Monday, August 17, 2009

Sunday Night Economic Assessment

The US Industrial economy continued its advance out of recession last week (If pipeline scheduling is correct), though again at a somewhat slower pace than recent weeks.

The Production Index (In terms of its 28-day moving average of gas-flow scheduling into US industrial facilities) advanced for its 11th week in a row (since its May 28th bottom), and has now recovered better than 50% of it's recession-suggested deficit. In its dailies (as evidenced by the "Part 7" industrial daily posts on the IV-CWEI site) it was actually a second softer week, as opposed to the first two red-hot weeks of the featured 28-day average. Within this weekend's scheduling, early strength also gave way to softening mid and late week.

On a sector-by-sector basis (see part "8" posts on the IV-CWEI site) the steel sector (which led the other groups to the downside with a 75% drop in scheduling) continues to lead on the upside and has more than doubled since its worst month ever (June). The auto sector (which also showed a nice pop for the 1st day of August) continued to back-peddle, in spite of the much talked of "Cash for clunkers" activity. Michigan (Robrys home state) remains out of the recession-recovery game.

The Paperboard-based Consumption Index also pulled off just a bit more from its all-time high four weeks ago, though still well above year-ago levels. In its dailies, the softening trend reversed sharply as the week ended.

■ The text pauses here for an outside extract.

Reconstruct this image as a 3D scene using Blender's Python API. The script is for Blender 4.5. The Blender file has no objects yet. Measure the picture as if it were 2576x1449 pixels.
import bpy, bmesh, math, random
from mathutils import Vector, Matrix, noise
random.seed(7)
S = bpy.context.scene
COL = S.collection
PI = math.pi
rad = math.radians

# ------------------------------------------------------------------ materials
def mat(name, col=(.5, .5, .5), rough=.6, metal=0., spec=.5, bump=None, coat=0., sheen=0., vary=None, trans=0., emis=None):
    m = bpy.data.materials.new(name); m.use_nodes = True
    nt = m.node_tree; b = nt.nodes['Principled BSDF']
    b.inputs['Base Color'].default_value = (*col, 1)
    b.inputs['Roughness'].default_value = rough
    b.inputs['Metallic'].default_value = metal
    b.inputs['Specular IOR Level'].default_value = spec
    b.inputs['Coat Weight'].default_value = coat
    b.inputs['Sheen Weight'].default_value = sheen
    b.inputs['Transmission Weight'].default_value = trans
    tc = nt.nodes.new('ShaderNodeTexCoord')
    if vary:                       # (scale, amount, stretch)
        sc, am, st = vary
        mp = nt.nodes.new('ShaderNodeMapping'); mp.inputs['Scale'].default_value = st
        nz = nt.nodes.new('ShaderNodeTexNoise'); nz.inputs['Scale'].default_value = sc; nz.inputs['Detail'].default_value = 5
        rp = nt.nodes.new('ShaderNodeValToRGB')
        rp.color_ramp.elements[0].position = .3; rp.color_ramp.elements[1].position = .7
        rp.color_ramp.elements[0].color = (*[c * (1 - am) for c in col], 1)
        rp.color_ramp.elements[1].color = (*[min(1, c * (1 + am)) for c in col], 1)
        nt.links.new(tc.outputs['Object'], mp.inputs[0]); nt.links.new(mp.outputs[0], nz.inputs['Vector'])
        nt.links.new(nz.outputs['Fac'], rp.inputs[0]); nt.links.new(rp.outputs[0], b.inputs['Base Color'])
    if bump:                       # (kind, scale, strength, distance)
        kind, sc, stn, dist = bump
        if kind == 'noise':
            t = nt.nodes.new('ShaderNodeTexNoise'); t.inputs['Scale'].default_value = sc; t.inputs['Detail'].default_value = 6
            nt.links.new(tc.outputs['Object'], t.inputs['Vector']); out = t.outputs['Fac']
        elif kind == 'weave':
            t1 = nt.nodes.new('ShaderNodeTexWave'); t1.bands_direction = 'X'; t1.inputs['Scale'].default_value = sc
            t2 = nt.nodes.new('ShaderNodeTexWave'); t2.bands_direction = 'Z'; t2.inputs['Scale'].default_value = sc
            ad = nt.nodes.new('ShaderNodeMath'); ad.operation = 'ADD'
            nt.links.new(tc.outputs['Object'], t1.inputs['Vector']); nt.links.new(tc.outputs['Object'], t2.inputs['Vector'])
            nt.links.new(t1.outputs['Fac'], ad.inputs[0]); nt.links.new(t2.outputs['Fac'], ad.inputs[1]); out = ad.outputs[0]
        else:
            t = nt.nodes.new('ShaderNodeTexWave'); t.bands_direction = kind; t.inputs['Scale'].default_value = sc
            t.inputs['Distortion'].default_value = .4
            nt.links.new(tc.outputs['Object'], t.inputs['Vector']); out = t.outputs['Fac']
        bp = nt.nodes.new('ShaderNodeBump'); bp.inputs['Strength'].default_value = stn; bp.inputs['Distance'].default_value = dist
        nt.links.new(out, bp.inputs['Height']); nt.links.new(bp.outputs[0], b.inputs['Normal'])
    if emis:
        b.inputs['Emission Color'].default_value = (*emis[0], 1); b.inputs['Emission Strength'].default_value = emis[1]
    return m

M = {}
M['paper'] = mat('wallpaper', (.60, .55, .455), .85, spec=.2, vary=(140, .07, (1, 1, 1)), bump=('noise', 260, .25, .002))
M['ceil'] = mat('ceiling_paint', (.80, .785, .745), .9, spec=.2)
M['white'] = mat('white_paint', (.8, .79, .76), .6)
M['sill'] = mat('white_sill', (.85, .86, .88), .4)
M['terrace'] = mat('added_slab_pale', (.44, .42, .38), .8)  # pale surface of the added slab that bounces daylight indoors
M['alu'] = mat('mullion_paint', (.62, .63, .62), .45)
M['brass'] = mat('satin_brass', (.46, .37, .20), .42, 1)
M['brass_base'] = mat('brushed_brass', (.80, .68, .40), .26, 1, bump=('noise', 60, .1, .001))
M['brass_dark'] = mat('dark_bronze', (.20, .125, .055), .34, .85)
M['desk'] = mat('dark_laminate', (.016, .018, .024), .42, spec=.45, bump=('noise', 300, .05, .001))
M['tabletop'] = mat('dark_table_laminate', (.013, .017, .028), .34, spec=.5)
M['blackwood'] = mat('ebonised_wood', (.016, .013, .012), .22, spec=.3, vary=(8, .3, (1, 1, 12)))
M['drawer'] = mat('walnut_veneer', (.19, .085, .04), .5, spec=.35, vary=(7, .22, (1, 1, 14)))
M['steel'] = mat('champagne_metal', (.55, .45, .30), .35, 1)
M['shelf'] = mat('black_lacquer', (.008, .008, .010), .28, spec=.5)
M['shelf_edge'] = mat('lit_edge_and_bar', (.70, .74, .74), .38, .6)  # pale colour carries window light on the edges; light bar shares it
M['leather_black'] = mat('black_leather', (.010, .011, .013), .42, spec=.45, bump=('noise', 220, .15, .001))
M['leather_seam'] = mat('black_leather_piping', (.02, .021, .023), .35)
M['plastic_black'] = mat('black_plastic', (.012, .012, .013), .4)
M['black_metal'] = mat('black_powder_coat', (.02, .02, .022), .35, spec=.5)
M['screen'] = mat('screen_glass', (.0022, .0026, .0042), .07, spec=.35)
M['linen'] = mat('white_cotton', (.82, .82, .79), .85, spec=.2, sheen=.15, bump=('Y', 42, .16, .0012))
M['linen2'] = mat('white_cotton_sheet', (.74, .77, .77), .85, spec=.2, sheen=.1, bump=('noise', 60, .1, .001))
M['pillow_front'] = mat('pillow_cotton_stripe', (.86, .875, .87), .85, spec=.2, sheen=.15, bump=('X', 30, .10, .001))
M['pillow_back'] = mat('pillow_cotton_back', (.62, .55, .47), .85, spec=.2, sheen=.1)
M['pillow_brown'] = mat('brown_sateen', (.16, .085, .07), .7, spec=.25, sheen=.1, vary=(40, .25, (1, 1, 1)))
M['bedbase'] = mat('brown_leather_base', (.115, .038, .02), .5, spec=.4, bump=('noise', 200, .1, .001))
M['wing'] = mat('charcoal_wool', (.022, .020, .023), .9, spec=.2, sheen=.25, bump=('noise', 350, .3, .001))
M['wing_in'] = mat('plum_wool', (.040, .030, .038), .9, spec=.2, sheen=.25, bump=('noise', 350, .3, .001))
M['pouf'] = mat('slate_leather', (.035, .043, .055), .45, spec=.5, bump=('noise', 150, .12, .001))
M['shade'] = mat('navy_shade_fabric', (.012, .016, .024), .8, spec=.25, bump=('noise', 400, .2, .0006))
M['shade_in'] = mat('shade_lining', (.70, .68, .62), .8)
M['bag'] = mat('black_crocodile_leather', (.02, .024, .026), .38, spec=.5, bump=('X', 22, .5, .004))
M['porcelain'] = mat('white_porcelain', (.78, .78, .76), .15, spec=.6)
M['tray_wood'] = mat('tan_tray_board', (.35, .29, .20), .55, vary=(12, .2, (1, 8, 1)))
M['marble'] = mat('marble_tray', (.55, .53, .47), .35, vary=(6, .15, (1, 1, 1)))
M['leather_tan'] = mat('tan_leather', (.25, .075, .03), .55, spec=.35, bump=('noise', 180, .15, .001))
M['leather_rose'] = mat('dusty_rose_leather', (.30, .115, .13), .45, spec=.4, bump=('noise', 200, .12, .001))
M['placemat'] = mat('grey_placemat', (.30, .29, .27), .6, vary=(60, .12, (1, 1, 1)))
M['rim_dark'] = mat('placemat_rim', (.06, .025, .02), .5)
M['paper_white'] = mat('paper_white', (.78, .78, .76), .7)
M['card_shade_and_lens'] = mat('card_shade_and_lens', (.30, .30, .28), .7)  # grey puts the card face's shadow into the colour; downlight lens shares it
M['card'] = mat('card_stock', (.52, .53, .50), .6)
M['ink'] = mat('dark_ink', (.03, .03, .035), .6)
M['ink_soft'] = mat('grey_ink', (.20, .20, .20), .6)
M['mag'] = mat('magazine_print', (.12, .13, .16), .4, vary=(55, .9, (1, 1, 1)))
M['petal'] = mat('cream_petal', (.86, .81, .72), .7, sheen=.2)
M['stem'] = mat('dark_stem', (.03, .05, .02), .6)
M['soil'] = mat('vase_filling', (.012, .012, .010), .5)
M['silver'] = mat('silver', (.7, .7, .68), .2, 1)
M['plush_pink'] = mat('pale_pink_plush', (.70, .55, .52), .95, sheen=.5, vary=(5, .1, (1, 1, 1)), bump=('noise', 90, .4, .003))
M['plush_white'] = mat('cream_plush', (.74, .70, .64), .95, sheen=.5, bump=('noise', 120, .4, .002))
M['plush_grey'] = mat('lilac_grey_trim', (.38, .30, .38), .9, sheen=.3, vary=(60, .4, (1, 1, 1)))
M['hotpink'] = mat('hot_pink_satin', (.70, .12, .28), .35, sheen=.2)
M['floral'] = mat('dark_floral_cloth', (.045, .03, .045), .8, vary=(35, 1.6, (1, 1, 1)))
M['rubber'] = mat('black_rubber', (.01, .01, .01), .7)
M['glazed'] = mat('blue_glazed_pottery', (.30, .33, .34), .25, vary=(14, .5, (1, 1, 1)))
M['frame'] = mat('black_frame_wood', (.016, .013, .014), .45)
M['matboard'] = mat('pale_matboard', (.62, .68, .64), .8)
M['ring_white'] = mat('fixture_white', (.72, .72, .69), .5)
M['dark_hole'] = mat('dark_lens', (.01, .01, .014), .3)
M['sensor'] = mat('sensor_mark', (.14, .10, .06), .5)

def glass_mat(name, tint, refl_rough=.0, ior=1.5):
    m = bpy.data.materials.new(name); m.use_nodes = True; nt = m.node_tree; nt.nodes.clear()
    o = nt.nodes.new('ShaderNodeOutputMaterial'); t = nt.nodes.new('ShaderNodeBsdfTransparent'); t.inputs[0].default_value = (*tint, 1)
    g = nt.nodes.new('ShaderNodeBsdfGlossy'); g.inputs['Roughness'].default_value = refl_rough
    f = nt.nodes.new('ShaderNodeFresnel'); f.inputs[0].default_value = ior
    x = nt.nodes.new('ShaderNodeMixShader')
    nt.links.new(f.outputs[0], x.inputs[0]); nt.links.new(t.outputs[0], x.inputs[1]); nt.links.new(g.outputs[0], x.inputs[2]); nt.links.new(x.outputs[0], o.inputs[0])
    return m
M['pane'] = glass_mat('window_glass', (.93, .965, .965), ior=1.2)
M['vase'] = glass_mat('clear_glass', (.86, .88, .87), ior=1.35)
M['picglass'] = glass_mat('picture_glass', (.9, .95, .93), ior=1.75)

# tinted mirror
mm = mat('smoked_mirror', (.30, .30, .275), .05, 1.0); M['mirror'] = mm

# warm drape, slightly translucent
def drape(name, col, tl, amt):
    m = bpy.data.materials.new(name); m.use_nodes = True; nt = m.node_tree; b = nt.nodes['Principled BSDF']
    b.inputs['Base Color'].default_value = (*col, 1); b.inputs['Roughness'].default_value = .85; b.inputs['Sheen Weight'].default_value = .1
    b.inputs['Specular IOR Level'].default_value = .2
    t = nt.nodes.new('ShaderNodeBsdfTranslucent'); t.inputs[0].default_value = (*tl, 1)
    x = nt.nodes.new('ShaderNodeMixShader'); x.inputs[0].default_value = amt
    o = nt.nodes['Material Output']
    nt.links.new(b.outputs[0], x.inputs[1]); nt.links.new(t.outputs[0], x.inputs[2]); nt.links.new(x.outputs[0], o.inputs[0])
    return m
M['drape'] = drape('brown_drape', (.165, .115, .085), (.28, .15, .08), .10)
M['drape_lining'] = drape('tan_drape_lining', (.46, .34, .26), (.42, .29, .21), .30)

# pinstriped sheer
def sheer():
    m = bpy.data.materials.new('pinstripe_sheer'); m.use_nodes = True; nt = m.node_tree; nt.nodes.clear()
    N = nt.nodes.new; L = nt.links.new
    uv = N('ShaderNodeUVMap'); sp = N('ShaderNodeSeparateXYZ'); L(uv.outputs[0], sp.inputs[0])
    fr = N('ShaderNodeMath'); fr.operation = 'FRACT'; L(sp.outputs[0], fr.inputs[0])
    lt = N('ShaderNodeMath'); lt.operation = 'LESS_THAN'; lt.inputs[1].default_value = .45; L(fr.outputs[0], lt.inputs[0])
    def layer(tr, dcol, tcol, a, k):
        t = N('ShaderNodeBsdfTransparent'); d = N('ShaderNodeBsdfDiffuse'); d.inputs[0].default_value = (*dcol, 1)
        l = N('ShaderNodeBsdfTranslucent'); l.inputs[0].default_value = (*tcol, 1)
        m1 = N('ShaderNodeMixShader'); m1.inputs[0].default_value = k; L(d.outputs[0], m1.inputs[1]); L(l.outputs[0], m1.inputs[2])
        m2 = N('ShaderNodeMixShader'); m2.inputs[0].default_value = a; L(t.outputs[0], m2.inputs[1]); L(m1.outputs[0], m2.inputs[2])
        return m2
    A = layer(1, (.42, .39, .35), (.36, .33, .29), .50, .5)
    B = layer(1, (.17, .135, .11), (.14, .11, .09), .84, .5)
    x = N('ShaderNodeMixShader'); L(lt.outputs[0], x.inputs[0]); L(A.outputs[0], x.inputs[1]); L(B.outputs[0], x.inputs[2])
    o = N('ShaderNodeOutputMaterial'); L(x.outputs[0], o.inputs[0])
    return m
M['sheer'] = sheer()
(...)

California continues to strengthen big-time, perhaps due to the recent fall in the US dollar taking out imports. PG&E alone reported just today industrial natgas deliveries hit an estimated 1 BCF for the latest day, the first time that has happened since early October '08. A bit more of a pull-back in the dollar might accomplish the same for the interior states, igniting local industrial production at the expense of imports.

Theoretically, there has to be some point of equilibrium, where lowered exchange rates make imports less economical... to the point that trade balances out as higher-cost shuttered US industry gains advantage over importers and displaces them... pushing up inflation in the process. One could make a point that a strong dollar masks real inflation, and that the re-emergence of inflation is the cost of economic recovery. One could also ask the question, does the Federal Reserve hike interest rates to control inflation, or to hide it.

Eventually (if not now) the world is not going to permit such huge US trade deficits/imbalances. If that time is now, it might be a terrible time to be invested in transportation (Trucks & Rails). Those huge California imports keep a lot of folks busy moving freight thousands of miles to distribution hubs across the US. If local higher-cost industrial production ignites (shutting off import transport), it could be rough for transportation investments.

I remain leery (based upon Automotive gas-flow scheduling) that the Consumption index is somewhat overestimating the gains in consumption. One handicap of the Consumption Index is (because it is derived from gas-flows into cardboard-box manufacturing) is it doesn't touch merchandise that isn't packed in cardboard boxes (like Automobiles). So with gas-flows suggesting softness in the Auto-Sector (Which the model does not represent) and strength in non-auto (Which the model does represent) the non-auto strength gets imputed into the whole of US consumption by the model.

Now this is not to say that the US economy isn't advancing (the gas-flows evidence numerous signs of a rapid ramp in the economy). It is, however, to say that the Consumption Index (and the Inventory Index that makes use of it) look too fast on the consumption ramp-up. (It is also to say that Robry's models need improvement!)

The Inventory Index (given the Consumption & Production Indexes) has now given up all of its overhang, and is extending its deficit to year-ago levels... reflecting perhaps the long-term damage done to some industries (especially auto) by the length and severity of the recession, and the ineptitude of the government/feds to address it.

Overall, I continue to believe the industrial-recession ended at the May-28th Production-Index bottom, and anticipate a turning in the employment numbers in the month(s) ahead. With the implied inventory overhang now gone, and production lagging consumption by a wide margin, I believe the recovery has (to borrow a term from nuclear physics) reached its point of critical mass. As long as consumption holds at current levels, production should ramp up to meet it.

That is not to say that the economy is free of risk. There is always the risk of news events (acts of war/terrorism, natural catastrophes, political events/blunders, etc) that could cause consumers to panic, leading to a "double-dip" type recession. Momentum, however, appears (at least for the time being) on the side of recovery, and until that momentum gets broken, I see the recovery continuing.